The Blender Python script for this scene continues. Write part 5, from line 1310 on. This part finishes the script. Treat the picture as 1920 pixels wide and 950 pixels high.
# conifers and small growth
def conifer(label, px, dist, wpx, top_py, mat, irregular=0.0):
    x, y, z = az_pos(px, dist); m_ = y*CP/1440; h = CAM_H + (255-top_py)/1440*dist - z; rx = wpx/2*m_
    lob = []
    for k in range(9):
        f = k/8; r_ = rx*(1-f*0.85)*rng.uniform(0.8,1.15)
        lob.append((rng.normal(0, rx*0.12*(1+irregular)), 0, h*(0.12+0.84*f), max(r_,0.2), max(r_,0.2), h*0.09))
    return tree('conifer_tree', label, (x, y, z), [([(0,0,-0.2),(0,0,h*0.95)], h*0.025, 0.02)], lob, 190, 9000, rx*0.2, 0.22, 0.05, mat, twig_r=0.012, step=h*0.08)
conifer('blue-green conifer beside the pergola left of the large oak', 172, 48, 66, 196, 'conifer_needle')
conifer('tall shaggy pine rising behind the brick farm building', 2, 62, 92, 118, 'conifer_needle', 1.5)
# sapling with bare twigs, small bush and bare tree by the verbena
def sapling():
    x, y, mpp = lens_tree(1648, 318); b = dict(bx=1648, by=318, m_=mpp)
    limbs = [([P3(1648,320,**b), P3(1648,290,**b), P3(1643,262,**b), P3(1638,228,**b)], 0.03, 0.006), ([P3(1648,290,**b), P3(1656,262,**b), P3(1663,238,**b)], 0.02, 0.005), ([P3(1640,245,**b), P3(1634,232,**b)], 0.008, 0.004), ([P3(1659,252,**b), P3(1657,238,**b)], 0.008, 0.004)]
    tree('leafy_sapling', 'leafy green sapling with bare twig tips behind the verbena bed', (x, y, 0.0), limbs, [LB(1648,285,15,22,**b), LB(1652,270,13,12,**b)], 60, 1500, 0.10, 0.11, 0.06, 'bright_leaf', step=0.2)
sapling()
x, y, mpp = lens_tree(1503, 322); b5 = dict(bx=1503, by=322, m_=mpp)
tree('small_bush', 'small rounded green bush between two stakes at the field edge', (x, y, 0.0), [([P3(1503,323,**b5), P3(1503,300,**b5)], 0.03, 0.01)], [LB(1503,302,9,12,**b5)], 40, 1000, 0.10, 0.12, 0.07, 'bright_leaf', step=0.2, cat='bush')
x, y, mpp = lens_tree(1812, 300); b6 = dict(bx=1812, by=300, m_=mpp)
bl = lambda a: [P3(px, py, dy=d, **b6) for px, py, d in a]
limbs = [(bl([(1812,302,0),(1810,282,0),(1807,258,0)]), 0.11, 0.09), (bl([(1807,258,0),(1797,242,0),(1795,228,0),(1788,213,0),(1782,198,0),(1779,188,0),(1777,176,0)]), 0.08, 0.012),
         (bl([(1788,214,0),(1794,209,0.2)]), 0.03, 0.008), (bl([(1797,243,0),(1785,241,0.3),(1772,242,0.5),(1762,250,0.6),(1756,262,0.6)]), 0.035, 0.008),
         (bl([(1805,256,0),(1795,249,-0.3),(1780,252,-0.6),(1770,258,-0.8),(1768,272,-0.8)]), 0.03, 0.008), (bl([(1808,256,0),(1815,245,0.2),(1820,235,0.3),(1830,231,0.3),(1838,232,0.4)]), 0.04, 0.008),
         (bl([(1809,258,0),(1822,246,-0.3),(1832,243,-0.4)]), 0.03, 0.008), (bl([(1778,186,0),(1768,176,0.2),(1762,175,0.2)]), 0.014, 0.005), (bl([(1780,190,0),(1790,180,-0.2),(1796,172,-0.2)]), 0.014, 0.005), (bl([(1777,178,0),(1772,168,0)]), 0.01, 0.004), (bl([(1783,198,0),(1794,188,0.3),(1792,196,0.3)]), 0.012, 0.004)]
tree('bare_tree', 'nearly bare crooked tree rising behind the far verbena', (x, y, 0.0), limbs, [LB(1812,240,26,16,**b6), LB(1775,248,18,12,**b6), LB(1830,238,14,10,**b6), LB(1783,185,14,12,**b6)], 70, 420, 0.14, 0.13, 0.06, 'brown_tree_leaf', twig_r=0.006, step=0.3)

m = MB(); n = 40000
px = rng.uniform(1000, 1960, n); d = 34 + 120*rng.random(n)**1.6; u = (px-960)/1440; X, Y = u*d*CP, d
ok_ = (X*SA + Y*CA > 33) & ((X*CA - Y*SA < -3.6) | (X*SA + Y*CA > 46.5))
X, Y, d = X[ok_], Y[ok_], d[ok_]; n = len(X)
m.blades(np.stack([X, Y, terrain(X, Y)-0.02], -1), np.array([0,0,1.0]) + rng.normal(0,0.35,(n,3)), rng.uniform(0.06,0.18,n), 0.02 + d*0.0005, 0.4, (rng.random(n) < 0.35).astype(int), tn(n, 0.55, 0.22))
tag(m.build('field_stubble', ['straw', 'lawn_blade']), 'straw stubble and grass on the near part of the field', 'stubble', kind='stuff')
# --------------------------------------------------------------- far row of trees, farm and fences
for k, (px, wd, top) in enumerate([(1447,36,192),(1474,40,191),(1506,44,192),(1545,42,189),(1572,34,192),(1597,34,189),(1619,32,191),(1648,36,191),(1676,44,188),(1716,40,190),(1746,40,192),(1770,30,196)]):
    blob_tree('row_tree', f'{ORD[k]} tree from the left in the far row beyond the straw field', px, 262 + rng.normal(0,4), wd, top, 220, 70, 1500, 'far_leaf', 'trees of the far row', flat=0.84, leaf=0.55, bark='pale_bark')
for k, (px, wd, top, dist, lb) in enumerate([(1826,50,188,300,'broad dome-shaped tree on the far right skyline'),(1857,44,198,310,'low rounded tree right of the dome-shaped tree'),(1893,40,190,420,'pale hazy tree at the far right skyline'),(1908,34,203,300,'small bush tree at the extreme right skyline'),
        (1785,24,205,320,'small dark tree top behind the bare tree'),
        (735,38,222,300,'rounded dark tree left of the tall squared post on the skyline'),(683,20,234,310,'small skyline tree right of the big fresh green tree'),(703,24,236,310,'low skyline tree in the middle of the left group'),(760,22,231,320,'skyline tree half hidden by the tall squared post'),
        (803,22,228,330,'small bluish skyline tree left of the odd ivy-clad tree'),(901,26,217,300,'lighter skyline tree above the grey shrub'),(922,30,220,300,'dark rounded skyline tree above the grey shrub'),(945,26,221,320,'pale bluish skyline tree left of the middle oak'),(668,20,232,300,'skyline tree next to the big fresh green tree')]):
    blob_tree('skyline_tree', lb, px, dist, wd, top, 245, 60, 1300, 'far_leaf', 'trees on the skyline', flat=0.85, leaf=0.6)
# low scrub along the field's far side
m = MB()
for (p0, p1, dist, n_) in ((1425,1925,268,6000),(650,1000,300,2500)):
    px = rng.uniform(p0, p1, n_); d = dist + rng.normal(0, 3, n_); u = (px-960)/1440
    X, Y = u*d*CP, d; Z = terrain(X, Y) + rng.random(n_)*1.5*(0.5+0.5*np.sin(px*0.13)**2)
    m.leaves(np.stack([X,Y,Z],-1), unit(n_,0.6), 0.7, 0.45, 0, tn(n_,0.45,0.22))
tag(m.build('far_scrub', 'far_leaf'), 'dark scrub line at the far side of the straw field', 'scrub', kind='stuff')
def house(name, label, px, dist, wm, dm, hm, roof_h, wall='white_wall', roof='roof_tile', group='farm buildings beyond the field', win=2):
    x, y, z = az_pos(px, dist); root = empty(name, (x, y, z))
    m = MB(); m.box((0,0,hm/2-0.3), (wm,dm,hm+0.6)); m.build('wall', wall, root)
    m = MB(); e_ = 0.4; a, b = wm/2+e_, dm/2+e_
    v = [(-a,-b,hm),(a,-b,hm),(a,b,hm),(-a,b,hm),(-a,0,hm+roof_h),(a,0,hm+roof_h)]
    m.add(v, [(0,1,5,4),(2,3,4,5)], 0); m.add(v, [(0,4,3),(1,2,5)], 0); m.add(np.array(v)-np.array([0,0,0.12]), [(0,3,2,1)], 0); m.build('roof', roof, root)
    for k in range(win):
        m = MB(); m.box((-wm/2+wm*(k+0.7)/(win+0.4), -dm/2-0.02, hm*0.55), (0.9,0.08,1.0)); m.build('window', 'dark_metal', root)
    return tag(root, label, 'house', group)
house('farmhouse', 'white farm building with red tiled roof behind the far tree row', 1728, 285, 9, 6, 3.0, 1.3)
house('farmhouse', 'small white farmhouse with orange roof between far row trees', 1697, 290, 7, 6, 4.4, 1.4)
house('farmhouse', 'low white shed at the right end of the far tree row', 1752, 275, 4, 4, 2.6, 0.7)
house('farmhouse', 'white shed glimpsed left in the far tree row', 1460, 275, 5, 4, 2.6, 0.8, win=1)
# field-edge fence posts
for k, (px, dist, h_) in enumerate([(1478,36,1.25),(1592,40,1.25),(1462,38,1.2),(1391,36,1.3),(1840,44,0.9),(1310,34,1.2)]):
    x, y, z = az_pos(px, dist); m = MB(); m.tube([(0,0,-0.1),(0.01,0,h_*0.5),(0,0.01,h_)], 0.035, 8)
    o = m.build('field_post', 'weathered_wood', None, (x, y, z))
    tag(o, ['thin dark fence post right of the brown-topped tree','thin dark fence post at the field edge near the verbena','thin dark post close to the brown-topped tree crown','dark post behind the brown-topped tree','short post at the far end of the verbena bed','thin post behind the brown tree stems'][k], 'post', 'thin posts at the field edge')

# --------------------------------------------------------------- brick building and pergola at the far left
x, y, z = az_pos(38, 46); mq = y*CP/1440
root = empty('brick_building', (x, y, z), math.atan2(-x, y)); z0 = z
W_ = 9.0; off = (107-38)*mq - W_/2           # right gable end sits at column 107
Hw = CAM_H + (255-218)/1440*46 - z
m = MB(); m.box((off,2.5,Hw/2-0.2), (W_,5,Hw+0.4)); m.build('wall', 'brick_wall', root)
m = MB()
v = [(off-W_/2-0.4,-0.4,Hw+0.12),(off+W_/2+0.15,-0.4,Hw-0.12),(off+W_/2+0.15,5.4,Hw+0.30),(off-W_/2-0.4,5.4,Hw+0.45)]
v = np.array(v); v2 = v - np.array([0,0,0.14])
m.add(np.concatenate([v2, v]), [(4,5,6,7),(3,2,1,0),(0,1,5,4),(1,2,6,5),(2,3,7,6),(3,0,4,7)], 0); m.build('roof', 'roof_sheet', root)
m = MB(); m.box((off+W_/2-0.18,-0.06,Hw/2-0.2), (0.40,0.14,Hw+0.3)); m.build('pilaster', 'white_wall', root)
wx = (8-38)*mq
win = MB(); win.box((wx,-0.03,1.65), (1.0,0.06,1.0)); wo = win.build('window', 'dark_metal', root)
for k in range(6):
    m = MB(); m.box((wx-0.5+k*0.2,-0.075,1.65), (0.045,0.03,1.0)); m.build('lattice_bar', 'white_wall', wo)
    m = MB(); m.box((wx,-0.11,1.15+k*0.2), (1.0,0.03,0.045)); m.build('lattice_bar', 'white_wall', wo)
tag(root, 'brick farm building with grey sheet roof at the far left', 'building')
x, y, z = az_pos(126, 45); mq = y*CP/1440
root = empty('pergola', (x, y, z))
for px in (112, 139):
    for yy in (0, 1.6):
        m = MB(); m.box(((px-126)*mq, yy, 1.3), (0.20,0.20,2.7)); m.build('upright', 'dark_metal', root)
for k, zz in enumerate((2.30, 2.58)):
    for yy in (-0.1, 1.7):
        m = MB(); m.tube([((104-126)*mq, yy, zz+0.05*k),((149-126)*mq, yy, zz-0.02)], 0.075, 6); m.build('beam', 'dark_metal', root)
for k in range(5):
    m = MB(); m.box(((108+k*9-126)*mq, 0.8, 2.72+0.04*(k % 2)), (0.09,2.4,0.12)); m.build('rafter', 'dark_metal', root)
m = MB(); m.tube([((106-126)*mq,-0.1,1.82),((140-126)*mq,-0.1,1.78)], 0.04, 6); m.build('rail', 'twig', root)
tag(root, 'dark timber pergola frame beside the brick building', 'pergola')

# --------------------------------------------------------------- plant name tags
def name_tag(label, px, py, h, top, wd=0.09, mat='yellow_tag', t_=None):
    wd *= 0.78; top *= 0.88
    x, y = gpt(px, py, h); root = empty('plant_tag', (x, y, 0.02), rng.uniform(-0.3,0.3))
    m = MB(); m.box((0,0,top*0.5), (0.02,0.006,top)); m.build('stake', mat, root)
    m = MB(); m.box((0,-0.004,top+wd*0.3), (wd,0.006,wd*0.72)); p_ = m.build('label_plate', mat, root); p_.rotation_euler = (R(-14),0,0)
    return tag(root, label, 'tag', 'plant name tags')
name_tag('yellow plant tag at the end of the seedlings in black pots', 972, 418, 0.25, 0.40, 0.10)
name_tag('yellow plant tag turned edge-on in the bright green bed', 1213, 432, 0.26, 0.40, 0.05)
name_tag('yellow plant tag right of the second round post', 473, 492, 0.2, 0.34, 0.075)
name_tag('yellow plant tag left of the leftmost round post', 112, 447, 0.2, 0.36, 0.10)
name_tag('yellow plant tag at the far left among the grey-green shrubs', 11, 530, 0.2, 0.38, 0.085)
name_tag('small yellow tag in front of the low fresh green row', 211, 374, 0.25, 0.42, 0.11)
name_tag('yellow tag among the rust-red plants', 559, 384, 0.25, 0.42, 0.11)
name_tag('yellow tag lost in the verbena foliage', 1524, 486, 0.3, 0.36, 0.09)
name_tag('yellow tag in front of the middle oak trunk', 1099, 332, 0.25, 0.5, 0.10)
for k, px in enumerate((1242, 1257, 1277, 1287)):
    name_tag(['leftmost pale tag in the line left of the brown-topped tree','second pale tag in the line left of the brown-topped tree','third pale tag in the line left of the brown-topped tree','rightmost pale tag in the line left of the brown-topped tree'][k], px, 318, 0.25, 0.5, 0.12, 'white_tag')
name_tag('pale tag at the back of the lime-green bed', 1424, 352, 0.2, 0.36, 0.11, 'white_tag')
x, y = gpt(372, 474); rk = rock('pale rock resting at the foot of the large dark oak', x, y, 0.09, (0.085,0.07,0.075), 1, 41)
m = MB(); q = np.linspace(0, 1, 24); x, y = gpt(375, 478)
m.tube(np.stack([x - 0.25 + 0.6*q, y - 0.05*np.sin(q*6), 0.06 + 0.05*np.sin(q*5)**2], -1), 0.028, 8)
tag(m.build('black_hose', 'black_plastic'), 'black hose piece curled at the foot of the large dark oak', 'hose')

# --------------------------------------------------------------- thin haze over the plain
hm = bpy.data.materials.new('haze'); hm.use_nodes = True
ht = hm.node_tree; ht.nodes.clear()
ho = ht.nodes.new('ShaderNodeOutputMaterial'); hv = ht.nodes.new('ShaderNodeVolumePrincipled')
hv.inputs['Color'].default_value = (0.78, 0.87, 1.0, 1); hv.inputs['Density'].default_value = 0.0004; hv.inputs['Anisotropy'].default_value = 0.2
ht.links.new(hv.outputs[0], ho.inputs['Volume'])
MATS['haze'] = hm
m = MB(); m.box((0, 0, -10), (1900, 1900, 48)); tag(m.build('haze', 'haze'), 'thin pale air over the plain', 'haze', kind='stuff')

= = = = = = =

§ WHAT YOU WILL DO: Pick out every line of the listing containing the word "part", and show those lines.

§ RESPONSE TO THE EXERCISE:
The Blender Python script for this scene continues. Write part 5, from line 1310 on. This part finishes the script. Treat the picture as 1920 pixels wide and 950 pixels high.
tag(m.build('field_stubble', ['straw', 'lawn_blade']), 'straw stubble and grass on the near part of the field', 'stubble', kind='stuff')